# TASK DETAILS
Pictures within the data are to be left out; everything else must be reproduced exactly.

## Begin DATA SEGMENT

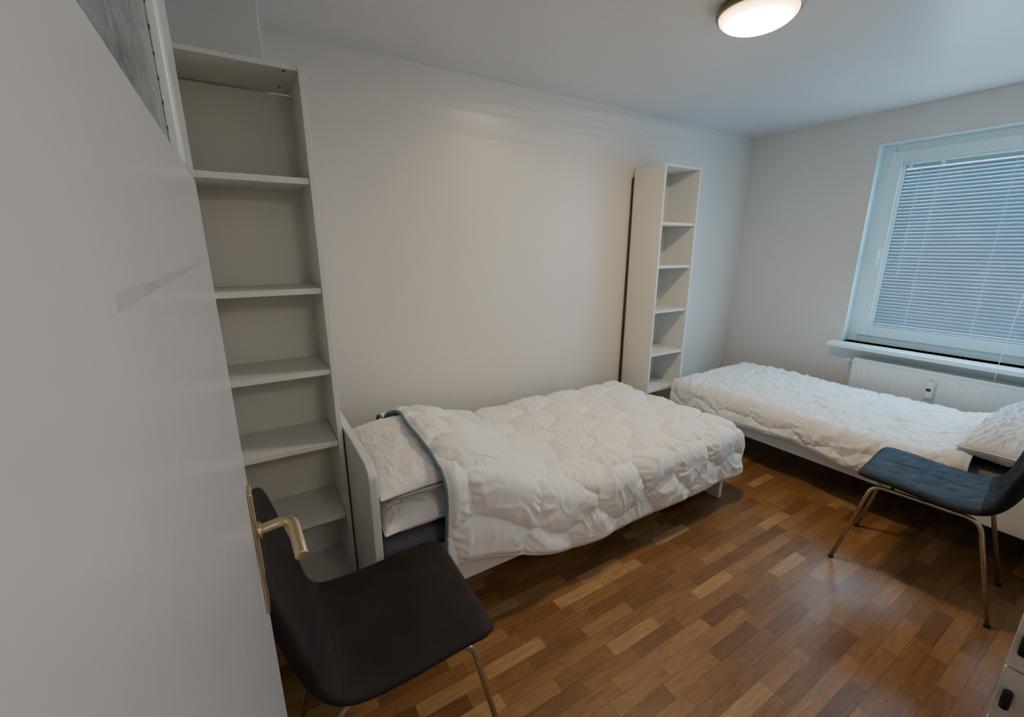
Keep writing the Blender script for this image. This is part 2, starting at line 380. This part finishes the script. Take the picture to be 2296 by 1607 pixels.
def make_duvet(o, world, x0, xe, over_x, ye_f, over_f, ye_b, over_b, top, hump, seed, puff, cu, cv, gather, ruche, x0skew=0.0, r=0.07, foldamp=0.006, loose=0.006, uneven=0.0):
    du = 0.0040
    U = np.arange(x0, xe+over_x+du, du); Vv = np.arange(ye_f-over_f, ye_b+over_b+du, du)
    u, v = np.meshgrid(U, Vv, indexing='ij')
    u2 = u + x0skew*(1-(u-x0)/(xe-x0))*sstep(ye_f, ye_b, v)
    u2 = u2 + 0.008*np.sin(v*9+seed)*(1-sstep(x0, x0+0.5, u))
    v2 = v - uneven*(0.6*np.sin(u*4.3+seed)+0.4*np.sin(u*10.1+2*seed))*np.clip((ye_f-v)/over_f, 0, 1)
    ox, dx = drape(u2-xe, r); of, df = drape(ye_f-v2, r); ob, db = drape(v-ye_b, r)
    base_x = np.minimum(u2, xe)+ox
    base_y = np.clip(v2, ye_f, ye_b)-of+ob
    dd = np.maximum(df, db)
    down = (dx**3+dd**3)**(1/3)
    corner = np.minimum(dx, df)
    z = top + hump(np.minimum(u2, xe), np.clip(v, ye_f, ye_b))*(1-0.35*np.clip(df/0.3, 0, 1)) - down
    fold = foldamp*np.sin(u2*12+1.5*np.sin(u2*5+seed)+seed)*np.clip(df/0.2, 0, 1)
    base_y = base_y-(0.004+foldamp)*np.clip(df/0.2, 0, 1)-fold
    base_x = base_x+0.008*np.sin(v*13+seed)*np.clip(dx/0.2, 0, 1)+0.012*np.clip(dx/0.2, 0, 1)
    base_x = base_x-0.18*corner; base_y = base_y+0.18*corner
    z = z + 0.006 + 0.010*nz(u*1.8, v*2.0, seed)
    P = np.stack([base_x, base_y, z], -1)
    gu = np.gradient(P, axis=0); gv = np.gradient(P, axis=1)
    nrm = np.cross(gu, gv); nrm /= (np.linalg.norm(nrm, axis=-1, keepdims=True)+1e-9)
    rg = random.Random(int(seed*10))
    wu = u+0.028*nz(u*6, v*6, seed+5)+0.010*nz(u*14, v*14, seed+25); wv = v+0.028*nz(u*6, v*6, seed+9)+0.010*nz(u*14, v*14, seed+29)
    F1 = np.full(u.shape, 9.0); F2 = np.full(u.shape, 9.0); su = np.zeros(u.shape); sv = np.zeros(u.shape)
    row = 0; yv = Vv[0]-cv
    while yv < Vv[-1]+cv:
        xu = U[0]-cu+(cu/2 if row % 2 else 0)
        while xu < U[-1]+cu:
            a = xu+rg.uniform(-0.25, 0.25)*cu; b_ = yv+rg.uniform(-0.25, 0.25)*cv
            D = np.sqrt((wu-a)**2+((wv-b_)*(cu/cv)*0.9)**2)
            nearer = D < F1
            F2 = np.where(nearer, F1, np.minimum(F2, D)); F1 = np.where(nearer, D, F1)
            su = np.where(nearer, a, su); sv = np.where(nearer, b_, sv)
            xu += cu
        yv += cv; row += 1
    best = (F2-F1)/2
    th = np.arctan2(v-sv, u-su)
    pf = np.clip(best/(cu*0.30), 0, 1); pf = 1-(1-pf)**2.4
    nearst = np.exp(-(best/(cu*0.17))**2)
    mid = np.clip(best/0.008, 0, 1)
    mask = np.clip(0.6+1.7*nz(u*5.5, v*5.5, seed+31), 0, 1)
    rad = (0.5+0.5*np.cos(th*11+7*nz(u*7, v*7, seed+3)))**2.6
    rad2 = (0.5+0.5*np.cos(th*21+9*nz(u*8, v*8, seed+13)))**2.4
    soft = nz(u*5, v*6, seed+1)
    w3 = nz(u*24, v*20, seed+7)
    rch = crease(nz(u*13+2*v, v*2.6, seed+8), 2.6)+0.6*crease(nz(u*22-3*v, v*4, seed+18), 2.6)
    q1 = nz(u*2.5, v*2.5, seed+40)
    l1 = crease(nz(u*3.0+v*5.0+q1, v*3.5-u*4.5, seed+2), 5.5)
    l2 = crease(nz(u*7.5-v*3.0, v*4+u*2.5+q1, seed+12), 4.6)
    l3 = crease(nz(u*10+v*7, v*9-u*6, seed+22), 4.0)
    disp = puff*pf + gather*(rad+0.7*rad2)*nearst*(0.3+0.7*mid)*mask + 0.0045*soft*pf + 0.0008*w3 + ruche*rch*(0.5+0.5*nearst) + loose*(0.9*l1+0.8*l2+0.5*l3)*(0.4+0.6*pf)
    edge = np.minimum.reduce([sstep(0, 0.03, u-U[0]), sstep(0, 0.03, U[-1]-u), sstep(0, 0.03, v-Vv[0]), sstep(0, 0.03, Vv[-1]-v)])
    P = P+nrm*(disp*(0.25+0.75*edge))[..., None]
    Wp = world(P)
    grid_obj('cover', Wp, M['duvet'], o, thick=0.008)
    return Wp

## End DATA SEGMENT

# EXPECTED ANSWER
Keep writing the Blender script for this image. This is part 2, starting at line 380. This part finishes the script. Take the picture to be 2296 by 1607 pixels.
def make_duvet(o, world, x0, xe, over_x, ye_f, over_f, ye_b, over_b, top, hump, seed, puff, cu, cv, gather, ruche, x0skew=0.0, r=0.07, foldamp=0.006, loose=0.006, uneven=0.0):
    du = 0.0040
    U = np.arange(x0, xe+over_x+du, du); Vv = np.arange(ye_f-over_f, ye_b+over_b+du, du)
    u, v = np.meshgrid(U, Vv, indexing='ij')
    u2 = u + x0skew*(1-(u-x0)/(xe-x0))*sstep(ye_f, ye_b, v)
    u2 = u2 + 0.008*np.sin(v*9+seed)*(1-sstep(x0, x0+0.5, u))
    v2 = v - uneven*(0.6*np.sin(u*4.3+seed)+0.4*np.sin(u*10.1+2*seed))*np.clip((ye_f-v)/over_f, 0, 1)
    ox, dx = drape(u2-xe, r); of, df = drape(ye_f-v2, r); ob, db = drape(v-ye_b, r)
    base_x = np.minimum(u2, xe)+ox
    base_y = np.clip(v2, ye_f, ye_b)-of+ob
    dd = np.maximum(df, db)
    down = (dx**3+dd**3)**(1/3)
    corner = np.minimum(dx, df)
    z = top + hump(np.minimum(u2, xe), np.clip(v, ye_f, ye_b))*(1-0.35*np.clip(df/0.3, 0, 1)) - down
    fold = foldamp*np.sin(u2*12+1.5*np.sin(u2*5+seed)+seed)*np.clip(df/0.2, 0, 1)
    base_y = base_y-(0.004+foldamp)*np.clip(df/0.2, 0, 1)-fold
    base_x = base_x+0.008*np.sin(v*13+seed)*np.clip(dx/0.2, 0, 1)+0.012*np.clip(dx/0.2, 0, 1)
    base_x = base_x-0.18*corner; base_y = base_y+0.18*corner
    z = z + 0.006 + 0.010*nz(u*1.8, v*2.0, seed)
    P = np.stack([base_x, base_y, z], -1)
    gu = np.gradient(P, axis=0); gv = np.gradient(P, axis=1)
    nrm = np.cross(gu, gv); nrm /= (np.linalg.norm(nrm, axis=-1, keepdims=True)+1e-9)
    rg = random.Random(int(seed*10))
    wu = u+0.028*nz(u*6, v*6, seed+5)+0.010*nz(u*14, v*14, seed+25); wv = v+0.028*nz(u*6, v*6, seed+9)+0.010*nz(u*14, v*14, seed+29)
    F1 = np.full(u.shape, 9.0); F2 = np.full(u.shape, 9.0); su = np.zeros(u.shape); sv = np.zeros(u.shape)
    row = 0; yv = Vv[0]-cv
    while yv < Vv[-1]+cv:
        xu = U[0]-cu+(cu/2 if row % 2 else 0)
        while xu < U[-1]+cu:
            a = xu+rg.uniform(-0.25, 0.25)*cu; b_ = yv+rg.uniform(-0.25, 0.25)*cv
            D = np.sqrt((wu-a)**2+((wv-b_)*(cu/cv)*0.9)**2)
            nearer = D < F1
            F2 = np.where(nearer, F1, np.minimum(F2, D)); F1 = np.where(nearer, D, F1)
            su = np.where(nearer, a, su); sv = np.where(nearer, b_, sv)
            xu += cu
        yv += cv; row += 1
    best = (F2-F1)/2
    th = np.arctan2(v-sv, u-su)
    pf = np.clip(best/(cu*0.30), 0, 1); pf = 1-(1-pf)**2.4
    nearst = np.exp(-(best/(cu*0.17))**2)
    mid = np.clip(best/0.008, 0, 1)
    mask = np.clip(0.6+1.7*nz(u*5.5, v*5.5, seed+31), 0, 1)
    rad = (0.5+0.5*np.cos(th*11+7*nz(u*7, v*7, seed+3)))**2.6
    rad2 = (0.5+0.5*np.cos(th*21+9*nz(u*8, v*8, seed+13)))**2.4
    soft = nz(u*5, v*6, seed+1)
    w3 = nz(u*24, v*20, seed+7)
    rch = crease(nz(u*13+2*v, v*2.6, seed+8), 2.6)+0.6*crease(nz(u*22-3*v, v*4, seed+18), 2.6)
    q1 = nz(u*2.5, v*2.5, seed+40)
    l1 = crease(nz(u*3.0+v*5.0+q1, v*3.5-u*4.5, seed+2), 5.5)
    l2 = crease(nz(u*7.5-v*3.0, v*4+u*2.5+q1, seed+12), 4.6)
    l3 = crease(nz(u*10+v*7, v*9-u*6, seed+22), 4.0)
    disp = puff*pf + gather*(rad+0.7*rad2)*nearst*(0.3+0.7*mid)*mask + 0.0045*soft*pf + 0.0008*w3 + ruche*rch*(0.5+0.5*nearst) + loose*(0.9*l1+0.8*l2+0.5*l3)*(0.4+0.6*pf)
    edge = np.minimum.reduce([sstep(0, 0.03, u-U[0]), sstep(0, 0.03, U[-1]-u), sstep(0, 0.03, v-Vv[0]), sstep(0, 0.03, Vv[-1]-v)])
    P = P+nrm*(disp*(0.25+0.75*edge))[..., None]
    Wp = world(P)
    grid_obj('cover', Wp, M['duvet'], o, thick=0.008)
    return Wp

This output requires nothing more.